**Short problem**. Starting with the first line and ending with the line that holds "lantern(p, r, lab, False, 'tiny", repeat the material exactly.
### Stored data
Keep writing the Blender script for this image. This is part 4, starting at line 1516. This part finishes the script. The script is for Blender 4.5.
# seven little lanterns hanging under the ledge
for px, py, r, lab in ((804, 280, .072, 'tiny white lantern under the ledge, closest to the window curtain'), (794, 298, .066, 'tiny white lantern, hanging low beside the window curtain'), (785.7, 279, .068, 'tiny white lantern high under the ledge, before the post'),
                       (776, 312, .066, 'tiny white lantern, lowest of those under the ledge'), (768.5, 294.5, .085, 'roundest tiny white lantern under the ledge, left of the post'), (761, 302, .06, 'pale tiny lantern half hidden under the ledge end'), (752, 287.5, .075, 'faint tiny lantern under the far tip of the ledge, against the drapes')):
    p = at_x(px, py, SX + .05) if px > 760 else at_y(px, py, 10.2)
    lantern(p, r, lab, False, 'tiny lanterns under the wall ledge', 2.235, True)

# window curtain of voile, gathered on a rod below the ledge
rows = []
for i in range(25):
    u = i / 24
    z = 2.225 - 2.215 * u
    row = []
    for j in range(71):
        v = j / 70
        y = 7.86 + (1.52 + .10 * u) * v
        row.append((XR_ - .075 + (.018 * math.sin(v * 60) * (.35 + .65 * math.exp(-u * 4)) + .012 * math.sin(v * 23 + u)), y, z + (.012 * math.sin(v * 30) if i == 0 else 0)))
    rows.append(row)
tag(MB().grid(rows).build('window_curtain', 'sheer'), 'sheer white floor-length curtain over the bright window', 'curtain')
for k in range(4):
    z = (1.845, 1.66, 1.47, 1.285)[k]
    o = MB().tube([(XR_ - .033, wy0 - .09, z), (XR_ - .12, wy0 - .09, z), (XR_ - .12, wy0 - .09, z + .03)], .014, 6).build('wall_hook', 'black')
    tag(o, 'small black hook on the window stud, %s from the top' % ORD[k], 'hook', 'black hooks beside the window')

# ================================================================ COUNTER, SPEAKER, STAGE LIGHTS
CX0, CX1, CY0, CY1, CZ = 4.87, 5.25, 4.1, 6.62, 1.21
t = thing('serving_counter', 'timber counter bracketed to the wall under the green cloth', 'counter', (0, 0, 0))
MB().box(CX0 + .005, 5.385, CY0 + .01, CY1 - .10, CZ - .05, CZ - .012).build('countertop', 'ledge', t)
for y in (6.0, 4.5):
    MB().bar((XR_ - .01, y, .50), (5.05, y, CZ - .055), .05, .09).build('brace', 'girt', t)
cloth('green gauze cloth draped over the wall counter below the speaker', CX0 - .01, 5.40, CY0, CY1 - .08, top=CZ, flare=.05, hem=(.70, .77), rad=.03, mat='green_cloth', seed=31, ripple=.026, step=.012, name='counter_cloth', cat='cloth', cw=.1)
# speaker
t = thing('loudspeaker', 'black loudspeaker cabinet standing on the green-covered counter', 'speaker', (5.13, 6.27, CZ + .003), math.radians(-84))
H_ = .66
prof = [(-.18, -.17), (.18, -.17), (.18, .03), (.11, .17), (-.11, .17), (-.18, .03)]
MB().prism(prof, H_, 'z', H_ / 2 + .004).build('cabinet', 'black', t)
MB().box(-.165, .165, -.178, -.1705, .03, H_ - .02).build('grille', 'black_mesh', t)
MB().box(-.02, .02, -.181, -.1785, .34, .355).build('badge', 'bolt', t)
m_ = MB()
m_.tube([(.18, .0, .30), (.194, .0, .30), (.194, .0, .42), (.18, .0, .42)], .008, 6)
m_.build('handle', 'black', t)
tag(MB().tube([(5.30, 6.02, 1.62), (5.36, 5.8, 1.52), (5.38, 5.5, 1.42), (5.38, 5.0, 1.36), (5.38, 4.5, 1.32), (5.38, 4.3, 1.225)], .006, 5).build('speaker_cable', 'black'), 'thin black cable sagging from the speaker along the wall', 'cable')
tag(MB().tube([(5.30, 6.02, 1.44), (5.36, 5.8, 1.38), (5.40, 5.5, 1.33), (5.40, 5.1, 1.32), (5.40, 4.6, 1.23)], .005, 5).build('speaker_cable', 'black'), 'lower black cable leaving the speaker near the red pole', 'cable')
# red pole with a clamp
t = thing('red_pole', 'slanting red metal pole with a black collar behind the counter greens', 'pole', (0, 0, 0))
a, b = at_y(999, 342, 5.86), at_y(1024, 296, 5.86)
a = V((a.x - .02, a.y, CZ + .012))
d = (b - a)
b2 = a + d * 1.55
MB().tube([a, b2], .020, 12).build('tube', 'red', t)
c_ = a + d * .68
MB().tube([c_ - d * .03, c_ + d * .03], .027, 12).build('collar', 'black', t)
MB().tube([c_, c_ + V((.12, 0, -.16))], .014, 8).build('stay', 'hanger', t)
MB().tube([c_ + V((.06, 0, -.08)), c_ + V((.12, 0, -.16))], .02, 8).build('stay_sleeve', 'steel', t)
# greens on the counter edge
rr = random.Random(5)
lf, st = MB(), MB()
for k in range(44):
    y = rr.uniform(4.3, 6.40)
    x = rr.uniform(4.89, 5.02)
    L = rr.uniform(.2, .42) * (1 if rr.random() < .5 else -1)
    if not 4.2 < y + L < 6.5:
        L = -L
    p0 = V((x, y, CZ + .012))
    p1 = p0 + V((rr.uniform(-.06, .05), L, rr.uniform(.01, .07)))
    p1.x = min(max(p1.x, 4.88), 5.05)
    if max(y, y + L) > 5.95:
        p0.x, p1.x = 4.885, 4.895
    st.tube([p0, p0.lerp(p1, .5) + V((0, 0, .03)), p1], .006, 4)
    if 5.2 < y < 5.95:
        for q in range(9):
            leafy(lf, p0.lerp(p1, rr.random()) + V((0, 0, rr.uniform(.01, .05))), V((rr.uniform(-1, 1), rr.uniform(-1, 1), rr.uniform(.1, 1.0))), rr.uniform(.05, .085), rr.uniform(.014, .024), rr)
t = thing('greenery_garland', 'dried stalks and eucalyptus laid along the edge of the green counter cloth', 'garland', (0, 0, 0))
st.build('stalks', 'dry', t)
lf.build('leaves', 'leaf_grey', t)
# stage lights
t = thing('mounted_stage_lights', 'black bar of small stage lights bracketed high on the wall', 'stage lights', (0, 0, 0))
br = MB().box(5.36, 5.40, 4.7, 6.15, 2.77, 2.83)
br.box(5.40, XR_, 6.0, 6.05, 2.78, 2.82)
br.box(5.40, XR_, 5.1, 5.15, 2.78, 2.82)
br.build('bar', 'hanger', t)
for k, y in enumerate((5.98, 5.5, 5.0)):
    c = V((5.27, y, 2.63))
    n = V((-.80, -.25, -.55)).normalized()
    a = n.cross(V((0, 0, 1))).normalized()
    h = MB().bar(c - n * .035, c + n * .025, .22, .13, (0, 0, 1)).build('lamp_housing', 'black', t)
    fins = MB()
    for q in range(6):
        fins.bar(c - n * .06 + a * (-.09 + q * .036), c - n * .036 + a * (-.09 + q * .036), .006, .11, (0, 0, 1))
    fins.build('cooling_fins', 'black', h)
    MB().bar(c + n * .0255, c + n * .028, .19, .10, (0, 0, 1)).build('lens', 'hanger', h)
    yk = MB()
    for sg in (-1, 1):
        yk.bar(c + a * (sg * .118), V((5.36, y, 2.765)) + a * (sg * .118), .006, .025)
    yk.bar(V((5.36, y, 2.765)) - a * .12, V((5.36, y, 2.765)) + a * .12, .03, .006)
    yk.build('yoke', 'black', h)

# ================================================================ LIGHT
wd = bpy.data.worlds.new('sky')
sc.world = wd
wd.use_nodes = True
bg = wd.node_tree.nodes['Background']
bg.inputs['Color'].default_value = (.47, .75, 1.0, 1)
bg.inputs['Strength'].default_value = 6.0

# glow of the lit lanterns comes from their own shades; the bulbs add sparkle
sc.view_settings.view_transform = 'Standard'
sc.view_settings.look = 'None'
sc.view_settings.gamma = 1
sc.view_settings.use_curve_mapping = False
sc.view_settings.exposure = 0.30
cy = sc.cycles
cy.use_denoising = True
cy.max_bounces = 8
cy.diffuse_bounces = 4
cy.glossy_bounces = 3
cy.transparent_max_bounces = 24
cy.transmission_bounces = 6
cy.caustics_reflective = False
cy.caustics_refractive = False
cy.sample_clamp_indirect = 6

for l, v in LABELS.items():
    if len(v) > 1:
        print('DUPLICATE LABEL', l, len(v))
######
**Output of the exercise**.
Keep writing the Blender script for this image. This is part 4, starting at line 1516. This part finishes the script. The script is for Blender 4.5.
# seven little lanterns hanging under the ledge
for px, py, r, lab in ((804, 280, .072, 'tiny white lantern under the ledge, closest to the window curtain'), (794, 298, .066, 'tiny white lantern, hanging low beside the window curtain'), (785.7, 279, .068, 'tiny white lantern high under the ledge, before the post'),
                       (776, 312, .066, 'tiny white lantern, lowest of those under the ledge'), (768.5, 294.5, .085, 'roundest tiny white lantern under the ledge, left of the post'), (761, 302, .06, 'pale tiny lantern half hidden under the ledge end'), (752, 287.5, .075, 'faint tiny lantern under the far tip of the ledge, against the drapes')):
    p = at_x(px, py, SX + .05) if px > 760 else at_y(px, py, 10.2)
    lantern(p, r, lab, False, 'tiny lanterns under the wall ledge', 2.235, True)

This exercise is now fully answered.